DIRECTIONS FOR THIS TASK: Retype the records below exactly as they appear.

THE RECORDS:
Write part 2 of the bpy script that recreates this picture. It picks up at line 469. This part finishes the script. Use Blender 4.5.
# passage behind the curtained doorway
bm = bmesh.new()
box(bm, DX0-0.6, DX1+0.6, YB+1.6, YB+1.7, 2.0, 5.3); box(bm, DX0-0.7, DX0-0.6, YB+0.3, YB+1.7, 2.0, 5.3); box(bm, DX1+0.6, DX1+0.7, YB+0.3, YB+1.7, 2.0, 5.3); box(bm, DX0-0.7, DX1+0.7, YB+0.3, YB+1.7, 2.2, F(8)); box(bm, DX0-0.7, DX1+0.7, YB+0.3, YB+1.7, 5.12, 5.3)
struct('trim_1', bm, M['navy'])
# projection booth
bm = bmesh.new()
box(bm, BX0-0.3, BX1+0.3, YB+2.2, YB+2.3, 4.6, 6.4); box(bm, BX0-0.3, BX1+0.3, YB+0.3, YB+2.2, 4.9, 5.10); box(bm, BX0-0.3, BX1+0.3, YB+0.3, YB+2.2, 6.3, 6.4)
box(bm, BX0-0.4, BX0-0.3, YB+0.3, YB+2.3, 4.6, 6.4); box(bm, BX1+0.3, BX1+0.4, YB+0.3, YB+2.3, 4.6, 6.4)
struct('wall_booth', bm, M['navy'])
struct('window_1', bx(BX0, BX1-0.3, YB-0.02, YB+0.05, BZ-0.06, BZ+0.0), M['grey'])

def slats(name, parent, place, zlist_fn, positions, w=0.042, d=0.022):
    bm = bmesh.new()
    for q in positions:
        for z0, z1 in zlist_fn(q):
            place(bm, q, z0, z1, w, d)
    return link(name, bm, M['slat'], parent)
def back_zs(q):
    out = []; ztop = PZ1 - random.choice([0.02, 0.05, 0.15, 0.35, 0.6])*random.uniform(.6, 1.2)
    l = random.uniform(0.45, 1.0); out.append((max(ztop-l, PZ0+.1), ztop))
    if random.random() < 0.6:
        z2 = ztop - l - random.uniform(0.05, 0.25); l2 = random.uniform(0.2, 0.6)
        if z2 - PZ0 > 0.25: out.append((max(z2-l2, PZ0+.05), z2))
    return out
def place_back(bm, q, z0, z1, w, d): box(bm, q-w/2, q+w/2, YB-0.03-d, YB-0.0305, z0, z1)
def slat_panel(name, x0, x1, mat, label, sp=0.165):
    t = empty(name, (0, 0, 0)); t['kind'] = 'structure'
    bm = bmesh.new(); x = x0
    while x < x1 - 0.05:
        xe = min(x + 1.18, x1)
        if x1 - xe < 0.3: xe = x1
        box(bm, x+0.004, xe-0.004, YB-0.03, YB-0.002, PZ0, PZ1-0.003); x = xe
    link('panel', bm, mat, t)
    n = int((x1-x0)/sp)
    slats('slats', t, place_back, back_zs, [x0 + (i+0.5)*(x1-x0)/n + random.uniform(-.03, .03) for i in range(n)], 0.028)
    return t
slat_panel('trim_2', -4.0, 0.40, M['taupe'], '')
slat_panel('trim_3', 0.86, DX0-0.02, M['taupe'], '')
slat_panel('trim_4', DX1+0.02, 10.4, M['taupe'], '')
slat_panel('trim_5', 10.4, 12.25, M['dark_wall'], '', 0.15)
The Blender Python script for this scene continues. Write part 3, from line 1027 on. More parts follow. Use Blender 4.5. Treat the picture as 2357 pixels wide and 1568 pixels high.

SOLUTION FOR THIS EXERCISE:
Write part 2 of the bpy script that recreates this picture. It picks up at line 469. This part finishes the script. Use Blender 4.5.
# passage behind the curtained doorway
bm = bmesh.new()
box(bm, DX0-0.6, DX1+0.6, YB+1.6, YB+1.7, 2.0, 5.3); box(bm, DX0-0.7, DX0-0.6, YB+0.3, YB+1.7, 2.0, 5.3); box(bm, DX1+0.6, DX1+0.7, YB+0.3, YB+1.7, 2.0, 5.3); box(bm, DX0-0.7, DX1+0.7, YB+0.3, YB+1.7, 2.2, F(8)); box(bm, DX0-0.7, DX1+0.7, YB+0.3, YB+1.7, 5.12, 5.3)
struct('trim_1', bm, M['navy'])
# projection booth
bm = bmesh.new()
box(bm, BX0-0.3, BX1+0.3, YB+2.2, YB+2.3, 4.6, 6.4); box(bm, BX0-0.3, BX1+0.3, YB+0.3, YB+2.2, 4.9, 5.10); box(bm, BX0-0.3, BX1+0.3, YB+0.3, YB+2.2, 6.3, 6.4)
box(bm, BX0-0.4, BX0-0.3, YB+0.3, YB+2.3, 4.6, 6.4); box(bm, BX1+0.3, BX1+0.4, YB+0.3, YB+2.3, 4.6, 6.4)
struct('wall_booth', bm, M['navy'])
struct('window_1', bx(BX0, BX1-0.3, YB-0.02, YB+0.05, BZ-0.06, BZ+0.0), M['grey'])

def slats(name, parent, place, zlist_fn, positions, w=0.042, d=0.022):
    bm = bmesh.new()
    for q in positions:
        for z0, z1 in zlist_fn(q):
            place(bm, q, z0, z1, w, d)
    return link(name, bm, M['slat'], parent)
def back_zs(q):
    out = []; ztop = PZ1 - random.choice([0.02, 0.05, 0.15, 0.35, 0.6])*random.uniform(.6, 1.2)
    l = random.uniform(0.45, 1.0); out.append((max(ztop-l, PZ0+.1), ztop))
    if random.random() < 0.6:
        z2 = ztop - l - random.uniform(0.05, 0.25); l2 = random.uniform(0.2, 0.6)
        if z2 - PZ0 > 0.25: out.append((max(z2-l2, PZ0+.05), z2))
    return out
def place_back(bm, q, z0, z1, w, d): box(bm, q-w/2, q+w/2, YB-0.03-d, YB-0.0305, z0, z1)
def slat_panel(name, x0, x1, mat, label, sp=0.165):
    t = empty(name, (0, 0, 0)); t['kind'] = 'structure'
    bm = bmesh.new(); x = x0
    while x < x1 - 0.05:
        xe = min(x + 1.18, x1)
        if x1 - xe < 0.3: xe = x1
        box(bm, x+0.004, xe-0.004, YB-0.03, YB-0.002, PZ0, PZ1-0.003); x = xe
    link('panel', bm, mat, t)
    n = int((x1-x0)/sp)
    slats('slats', t, place_back, back_zs, [x0 + (i+0.5)*(x1-x0)/n + random.uniform(-.03, .03) for i in range(n)], 0.028)
    return t
slat_panel('trim_2', -4.0, 0.40, M['taupe'], '')
slat_panel('trim_3', 0.86, DX0-0.02, M['taupe'], '')
slat_panel('trim_4', DX1+0.02, 10.4, M['taupe'], '')
slat_panel('trim_5', 10.4, 12.25, M['dark_wall'], '', 0.15)
The Blender Python script for this scene continues. Write part 3, from line 1027 on. More parts follow. Use Blender 4.5. Treat the picture as 2357 pixels wide and 1568 pixels high.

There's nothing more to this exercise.